DESCRIPTION OF THE TASK:
The exercise asks for every line of the data to be reproduced exactly.

### SOURCE EXCERPT ###

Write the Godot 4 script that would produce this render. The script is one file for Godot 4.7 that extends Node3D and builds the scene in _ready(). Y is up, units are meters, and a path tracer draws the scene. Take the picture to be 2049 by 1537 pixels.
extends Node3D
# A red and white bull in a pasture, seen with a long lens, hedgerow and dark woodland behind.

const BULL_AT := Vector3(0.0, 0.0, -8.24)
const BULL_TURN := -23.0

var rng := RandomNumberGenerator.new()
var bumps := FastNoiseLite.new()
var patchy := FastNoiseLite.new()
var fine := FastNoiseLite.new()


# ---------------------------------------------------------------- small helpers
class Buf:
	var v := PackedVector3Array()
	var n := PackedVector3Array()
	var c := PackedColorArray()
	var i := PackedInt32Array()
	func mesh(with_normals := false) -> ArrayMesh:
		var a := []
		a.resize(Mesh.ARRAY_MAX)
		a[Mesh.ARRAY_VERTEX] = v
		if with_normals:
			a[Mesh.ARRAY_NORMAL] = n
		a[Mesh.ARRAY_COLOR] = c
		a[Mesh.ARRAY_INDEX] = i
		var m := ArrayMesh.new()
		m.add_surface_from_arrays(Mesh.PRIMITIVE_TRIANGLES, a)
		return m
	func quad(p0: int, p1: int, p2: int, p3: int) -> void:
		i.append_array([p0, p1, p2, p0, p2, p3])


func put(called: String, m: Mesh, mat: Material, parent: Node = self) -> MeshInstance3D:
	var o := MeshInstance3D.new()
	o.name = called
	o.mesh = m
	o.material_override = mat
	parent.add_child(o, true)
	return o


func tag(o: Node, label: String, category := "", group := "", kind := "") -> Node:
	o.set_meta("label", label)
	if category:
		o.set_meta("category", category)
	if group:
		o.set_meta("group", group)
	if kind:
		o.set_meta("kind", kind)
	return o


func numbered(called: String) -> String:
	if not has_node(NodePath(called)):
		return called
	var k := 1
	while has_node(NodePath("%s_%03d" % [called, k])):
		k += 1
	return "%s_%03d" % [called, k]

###

EXERCISE OUTPUT:
Write the Godot 4 script that would produce this render. The script is one file for Godot 4.7 that extends Node3D and builds the scene in _ready(). Y is up, units are meters, and a path tracer draws the scene. Take the picture to be 2049 by 1537 pixels.
extends Node3D
# A red and white bull in a pasture, seen with a long lens, hedgerow and dark woodland behind.

const BULL_AT := Vector3(0.0, 0.0, -8.24)
const BULL_TURN := -23.0

var rng := RandomNumberGenerator.new()
var bumps := FastNoiseLite.new()
var patchy := FastNoiseLite.new()
var fine := FastNoiseLite.new()


# ---------------------------------------------------------------- small helpers
class Buf:
	var v := PackedVector3Array()
	var n := PackedVector3Array()
	var c := PackedColorArray()
	var i := PackedInt32Array()
	func mesh(with_normals := false) -> ArrayMesh:
		var a := []
		a.resize(Mesh.ARRAY_MAX)
		a[Mesh.ARRAY_VERTEX] = v
		if with_normals:
			a[Mesh.ARRAY_NORMAL] = n
		a[Mesh.ARRAY_COLOR] = c
		a[Mesh.ARRAY_INDEX] = i
		var m := ArrayMesh.new()
		m.add_surface_from_arrays(Mesh.PRIMITIVE_TRIANGLES, a)
		return m
	func quad(p0: int, p1: int, p2: int, p3: int) -> void:
		i.append_array([p0, p1, p2, p0, p2, p3])


func put(called: String, m: Mesh, mat: Material, parent: Node = self) -> MeshInstance3D:
	var o := MeshInstance3D.new()
	o.name = called
	o.mesh = m
	o.material_override = mat
	parent.add_child(o, true)
	return o


func tag(o: Node, label: String, category := "", group := "", kind := "") -> Node:
	o.set_meta("label", label)
	if category:
		o.set_meta("category", category)
	if group:
		o.set_meta("group", group)
	if kind:
		o.set_meta("kind", kind)
	return o


func numbered(called: String) -> String:
	if not has_node(NodePath(called)):
		return called
	var k := 1
	while has_node(NodePath("%s_%03d" % [called, k])):
		k += 1
	return "%s_%03d" % [called, k]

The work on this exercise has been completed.